**Available data:**
>>>

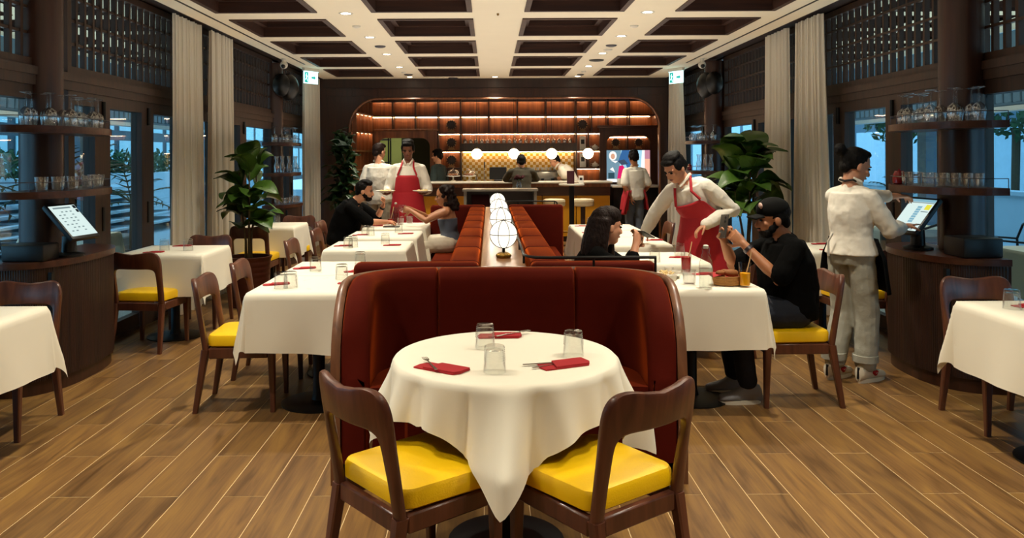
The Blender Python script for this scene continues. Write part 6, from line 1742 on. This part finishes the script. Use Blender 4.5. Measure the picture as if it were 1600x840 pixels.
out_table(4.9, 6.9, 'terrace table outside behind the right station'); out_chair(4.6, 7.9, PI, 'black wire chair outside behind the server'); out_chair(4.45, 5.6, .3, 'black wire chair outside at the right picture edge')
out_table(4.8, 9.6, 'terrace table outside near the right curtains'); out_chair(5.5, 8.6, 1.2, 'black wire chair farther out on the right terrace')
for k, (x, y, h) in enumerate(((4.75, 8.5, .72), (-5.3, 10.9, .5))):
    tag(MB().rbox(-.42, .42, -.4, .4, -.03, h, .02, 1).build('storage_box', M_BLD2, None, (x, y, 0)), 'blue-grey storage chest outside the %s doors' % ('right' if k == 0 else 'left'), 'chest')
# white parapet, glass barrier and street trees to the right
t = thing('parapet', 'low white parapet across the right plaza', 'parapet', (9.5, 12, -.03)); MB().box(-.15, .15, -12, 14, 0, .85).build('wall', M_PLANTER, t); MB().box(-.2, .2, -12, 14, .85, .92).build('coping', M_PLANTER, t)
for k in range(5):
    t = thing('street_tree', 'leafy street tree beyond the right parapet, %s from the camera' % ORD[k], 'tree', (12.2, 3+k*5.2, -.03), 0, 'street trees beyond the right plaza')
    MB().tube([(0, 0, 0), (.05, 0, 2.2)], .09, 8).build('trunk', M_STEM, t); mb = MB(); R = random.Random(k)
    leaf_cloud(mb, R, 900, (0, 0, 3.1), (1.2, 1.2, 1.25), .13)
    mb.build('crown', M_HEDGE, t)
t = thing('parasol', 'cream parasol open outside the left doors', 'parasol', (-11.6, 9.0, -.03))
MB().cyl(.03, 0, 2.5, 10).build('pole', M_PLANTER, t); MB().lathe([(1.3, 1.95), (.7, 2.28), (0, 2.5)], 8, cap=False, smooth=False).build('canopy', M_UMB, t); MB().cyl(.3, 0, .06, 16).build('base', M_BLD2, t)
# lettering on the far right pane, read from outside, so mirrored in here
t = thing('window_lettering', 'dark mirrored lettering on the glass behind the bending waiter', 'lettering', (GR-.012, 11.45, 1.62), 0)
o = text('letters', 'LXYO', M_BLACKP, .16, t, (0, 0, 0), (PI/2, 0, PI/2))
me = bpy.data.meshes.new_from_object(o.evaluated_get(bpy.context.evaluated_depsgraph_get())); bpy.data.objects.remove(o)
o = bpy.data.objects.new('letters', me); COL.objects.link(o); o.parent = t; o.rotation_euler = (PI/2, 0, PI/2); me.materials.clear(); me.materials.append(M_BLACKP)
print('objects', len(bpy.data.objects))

<<<

**Challenge:** Go through the data and gather every line that holds "picture".

**Correct answer:**
The Blender Python script for this scene continues. Write part 6, from line 1742 on. This part finishes the script. Use Blender 4.5. Measure the picture as if it were 1600x840 pixels.
out_table(4.9, 6.9, 'terrace table outside behind the right station'); out_chair(4.6, 7.9, PI, 'black wire chair outside behind the server'); out_chair(4.45, 5.6, .3, 'black wire chair outside at the right picture edge')